Il numero dei presenti e il loro livello devono essere stati molto elevati se è vero che nel fine settimana a Sea Island è atterrato 4 volte il numero di jet privati del fine settimana precedente. Di questi molti arrivavano o andavano direttamente a San Jose, la “capitale” della Silicon Valley.

Trump, lo ricordiamo, ha criticato la posizione di Apple sulla cifratura dei dispositivi, al punto di invitare gli utenti a boicottare l’azienda, parlando di una Apple “arrogante” che deve cedere alle richieste delle autorità.

Ricordiamo che moltissimi manager americani, tra cui Bezos (Amazon), Sundar Pichai (Google), e Zuckerberg (Facebook) hanno apertamente criticato Trump. Tim Cook non ha invece mai parlato di Trump; piuttosto è stato Trump, che in stile anni ’90 ama citare spesso Microsoft come un’azienda iconica e leader assoluta della tecnologia, ad attaccare Apple, accusandola di costruire le sue macchine fuori dagli USA minacciando di obbligarla a tornare negli Stati Uniti e ad aprire il suo iPhone alla polizia. In più Trump ha anche lanciato una specie di campagna di boicottaggio di Apple, proprio in conseguenza della sua resistenza alle richieste dell’FBI e l’ha fatto usando un iPhone, suscitando ilarità e sarcasmo.
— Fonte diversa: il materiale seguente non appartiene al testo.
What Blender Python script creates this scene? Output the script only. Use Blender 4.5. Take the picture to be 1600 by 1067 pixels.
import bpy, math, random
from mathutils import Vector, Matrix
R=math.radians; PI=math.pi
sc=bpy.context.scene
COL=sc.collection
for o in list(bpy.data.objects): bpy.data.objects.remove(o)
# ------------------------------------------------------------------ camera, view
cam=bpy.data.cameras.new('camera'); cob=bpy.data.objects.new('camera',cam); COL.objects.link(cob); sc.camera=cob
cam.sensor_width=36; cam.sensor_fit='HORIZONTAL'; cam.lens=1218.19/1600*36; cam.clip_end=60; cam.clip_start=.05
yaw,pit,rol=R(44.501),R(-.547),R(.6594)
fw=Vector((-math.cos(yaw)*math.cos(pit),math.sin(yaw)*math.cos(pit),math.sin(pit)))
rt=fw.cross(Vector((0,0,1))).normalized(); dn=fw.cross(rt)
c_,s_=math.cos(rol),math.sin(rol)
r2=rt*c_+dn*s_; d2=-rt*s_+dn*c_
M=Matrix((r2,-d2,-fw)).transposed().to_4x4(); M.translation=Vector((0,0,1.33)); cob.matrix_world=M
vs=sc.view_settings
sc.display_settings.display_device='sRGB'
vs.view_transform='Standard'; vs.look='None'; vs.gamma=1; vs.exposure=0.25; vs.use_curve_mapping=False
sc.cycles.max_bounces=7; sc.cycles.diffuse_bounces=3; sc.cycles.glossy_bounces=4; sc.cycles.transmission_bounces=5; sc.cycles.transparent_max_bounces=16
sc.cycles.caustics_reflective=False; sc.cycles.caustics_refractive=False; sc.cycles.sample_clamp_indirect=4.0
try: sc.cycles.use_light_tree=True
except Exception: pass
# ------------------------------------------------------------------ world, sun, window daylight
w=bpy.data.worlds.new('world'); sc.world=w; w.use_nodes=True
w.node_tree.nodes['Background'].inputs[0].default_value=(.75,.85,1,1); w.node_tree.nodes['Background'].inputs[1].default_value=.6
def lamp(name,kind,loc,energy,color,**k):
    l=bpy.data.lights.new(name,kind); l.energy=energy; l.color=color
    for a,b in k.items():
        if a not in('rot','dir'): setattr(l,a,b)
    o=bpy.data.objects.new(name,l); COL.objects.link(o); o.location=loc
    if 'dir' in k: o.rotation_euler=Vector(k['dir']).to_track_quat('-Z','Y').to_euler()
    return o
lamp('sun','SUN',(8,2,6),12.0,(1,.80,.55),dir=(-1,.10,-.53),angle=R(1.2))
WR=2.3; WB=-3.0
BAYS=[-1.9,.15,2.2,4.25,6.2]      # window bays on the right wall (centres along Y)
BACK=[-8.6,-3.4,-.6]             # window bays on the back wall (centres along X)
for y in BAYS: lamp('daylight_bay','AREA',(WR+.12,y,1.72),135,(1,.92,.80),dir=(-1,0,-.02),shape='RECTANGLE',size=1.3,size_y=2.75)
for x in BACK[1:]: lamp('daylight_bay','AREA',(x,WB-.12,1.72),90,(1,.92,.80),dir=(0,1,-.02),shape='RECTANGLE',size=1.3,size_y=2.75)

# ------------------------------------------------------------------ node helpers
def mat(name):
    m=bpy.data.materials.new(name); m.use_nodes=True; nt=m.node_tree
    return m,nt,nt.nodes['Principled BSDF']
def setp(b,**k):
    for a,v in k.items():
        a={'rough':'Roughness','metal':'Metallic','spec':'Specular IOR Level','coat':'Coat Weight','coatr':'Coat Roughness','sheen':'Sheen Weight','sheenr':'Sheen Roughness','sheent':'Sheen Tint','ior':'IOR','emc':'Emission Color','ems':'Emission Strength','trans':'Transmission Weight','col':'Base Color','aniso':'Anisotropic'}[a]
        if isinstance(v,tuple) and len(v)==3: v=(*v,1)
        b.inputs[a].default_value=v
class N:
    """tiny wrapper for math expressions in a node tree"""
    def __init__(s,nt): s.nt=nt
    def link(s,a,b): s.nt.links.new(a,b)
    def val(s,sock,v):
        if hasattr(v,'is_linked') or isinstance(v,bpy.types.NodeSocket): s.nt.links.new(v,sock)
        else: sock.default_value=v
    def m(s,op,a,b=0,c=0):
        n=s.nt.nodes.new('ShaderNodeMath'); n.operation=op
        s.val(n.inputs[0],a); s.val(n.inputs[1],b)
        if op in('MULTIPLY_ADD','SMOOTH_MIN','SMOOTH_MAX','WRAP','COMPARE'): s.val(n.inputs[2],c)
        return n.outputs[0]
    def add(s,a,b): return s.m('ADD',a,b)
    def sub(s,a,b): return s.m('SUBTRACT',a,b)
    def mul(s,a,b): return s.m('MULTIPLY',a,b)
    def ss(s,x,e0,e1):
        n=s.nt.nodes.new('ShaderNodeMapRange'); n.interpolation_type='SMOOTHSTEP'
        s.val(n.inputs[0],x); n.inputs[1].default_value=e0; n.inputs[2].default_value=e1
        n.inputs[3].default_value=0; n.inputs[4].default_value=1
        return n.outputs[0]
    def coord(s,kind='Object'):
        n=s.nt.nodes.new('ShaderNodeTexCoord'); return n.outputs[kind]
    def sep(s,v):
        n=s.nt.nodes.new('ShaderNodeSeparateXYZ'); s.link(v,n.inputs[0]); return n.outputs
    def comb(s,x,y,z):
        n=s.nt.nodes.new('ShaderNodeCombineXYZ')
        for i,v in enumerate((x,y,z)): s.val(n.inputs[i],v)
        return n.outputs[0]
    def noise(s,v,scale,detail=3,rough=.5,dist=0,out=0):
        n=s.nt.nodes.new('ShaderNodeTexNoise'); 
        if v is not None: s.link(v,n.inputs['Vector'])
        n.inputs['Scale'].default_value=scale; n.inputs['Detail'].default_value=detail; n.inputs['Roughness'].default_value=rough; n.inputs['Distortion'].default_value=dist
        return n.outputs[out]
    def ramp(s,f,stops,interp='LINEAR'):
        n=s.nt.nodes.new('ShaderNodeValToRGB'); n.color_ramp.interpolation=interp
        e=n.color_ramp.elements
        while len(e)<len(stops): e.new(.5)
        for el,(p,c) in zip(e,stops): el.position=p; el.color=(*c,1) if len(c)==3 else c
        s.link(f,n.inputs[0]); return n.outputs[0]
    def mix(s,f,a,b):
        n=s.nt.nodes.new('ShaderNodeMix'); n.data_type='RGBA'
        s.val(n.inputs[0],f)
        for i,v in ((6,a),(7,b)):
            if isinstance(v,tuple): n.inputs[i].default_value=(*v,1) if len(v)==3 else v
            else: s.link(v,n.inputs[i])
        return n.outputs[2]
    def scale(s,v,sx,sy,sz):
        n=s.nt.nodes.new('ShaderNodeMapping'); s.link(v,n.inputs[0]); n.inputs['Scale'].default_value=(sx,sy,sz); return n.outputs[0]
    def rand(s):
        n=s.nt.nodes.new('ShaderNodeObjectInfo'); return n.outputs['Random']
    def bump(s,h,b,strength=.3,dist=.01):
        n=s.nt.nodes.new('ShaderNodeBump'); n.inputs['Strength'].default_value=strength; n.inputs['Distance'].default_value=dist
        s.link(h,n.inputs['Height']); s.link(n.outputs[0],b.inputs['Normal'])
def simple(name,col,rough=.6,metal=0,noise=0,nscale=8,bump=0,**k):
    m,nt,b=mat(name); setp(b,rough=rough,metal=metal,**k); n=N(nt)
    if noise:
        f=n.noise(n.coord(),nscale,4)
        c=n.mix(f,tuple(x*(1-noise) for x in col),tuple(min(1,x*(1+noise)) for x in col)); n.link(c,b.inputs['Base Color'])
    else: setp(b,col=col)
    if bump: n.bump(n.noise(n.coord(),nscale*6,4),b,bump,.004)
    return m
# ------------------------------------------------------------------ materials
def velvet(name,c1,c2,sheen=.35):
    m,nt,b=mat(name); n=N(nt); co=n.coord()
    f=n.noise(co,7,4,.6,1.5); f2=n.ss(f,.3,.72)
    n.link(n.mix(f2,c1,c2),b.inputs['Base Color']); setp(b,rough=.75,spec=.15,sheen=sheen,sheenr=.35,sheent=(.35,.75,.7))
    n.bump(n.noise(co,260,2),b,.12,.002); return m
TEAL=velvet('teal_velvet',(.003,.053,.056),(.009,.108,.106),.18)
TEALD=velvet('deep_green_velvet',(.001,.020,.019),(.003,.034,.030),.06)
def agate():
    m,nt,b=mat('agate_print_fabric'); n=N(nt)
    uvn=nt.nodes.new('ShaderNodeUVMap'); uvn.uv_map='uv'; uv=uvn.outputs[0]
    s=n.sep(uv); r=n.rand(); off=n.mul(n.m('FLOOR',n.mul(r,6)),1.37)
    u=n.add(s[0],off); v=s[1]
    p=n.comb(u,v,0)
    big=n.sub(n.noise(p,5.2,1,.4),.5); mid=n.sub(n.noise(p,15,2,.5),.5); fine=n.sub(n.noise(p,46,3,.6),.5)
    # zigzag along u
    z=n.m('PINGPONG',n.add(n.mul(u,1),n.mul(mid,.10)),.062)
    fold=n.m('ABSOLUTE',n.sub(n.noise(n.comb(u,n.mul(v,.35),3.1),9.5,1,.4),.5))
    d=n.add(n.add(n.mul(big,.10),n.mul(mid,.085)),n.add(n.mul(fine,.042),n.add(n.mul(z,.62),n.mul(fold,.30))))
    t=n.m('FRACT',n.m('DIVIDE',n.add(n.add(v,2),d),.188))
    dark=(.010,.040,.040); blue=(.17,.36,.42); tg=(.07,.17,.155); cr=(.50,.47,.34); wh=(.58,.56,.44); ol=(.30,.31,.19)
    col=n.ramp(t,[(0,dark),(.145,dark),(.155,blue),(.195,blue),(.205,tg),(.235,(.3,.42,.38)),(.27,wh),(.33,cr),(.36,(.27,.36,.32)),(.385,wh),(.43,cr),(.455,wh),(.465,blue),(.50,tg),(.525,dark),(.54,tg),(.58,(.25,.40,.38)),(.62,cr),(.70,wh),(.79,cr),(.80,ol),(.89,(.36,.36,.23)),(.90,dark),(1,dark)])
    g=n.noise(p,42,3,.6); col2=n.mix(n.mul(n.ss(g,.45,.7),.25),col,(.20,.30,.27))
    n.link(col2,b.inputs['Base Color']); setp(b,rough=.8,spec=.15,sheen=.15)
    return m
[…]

Stando a quanto riporta The Huffington Post, oltre a capire, con una presentazione e ricerche di mercato evidenziate da Karl Rove (stratega ex vice-capo dello Staff presidenziale di George W.Bush), come e perché Trump ha ottenuto consenso, nell’incontro si è parlato anche di cifratura, con Cook e Cotton che hanno battagliato in modo accanito per sostenere le proprie tesi. Cotton è stato molto duro e aggressivo nei confronti di Cook al punto, riferiscono le fonti dell’Huffington Post, da mettere in imbarazzo e disagio gli altri partecipanti.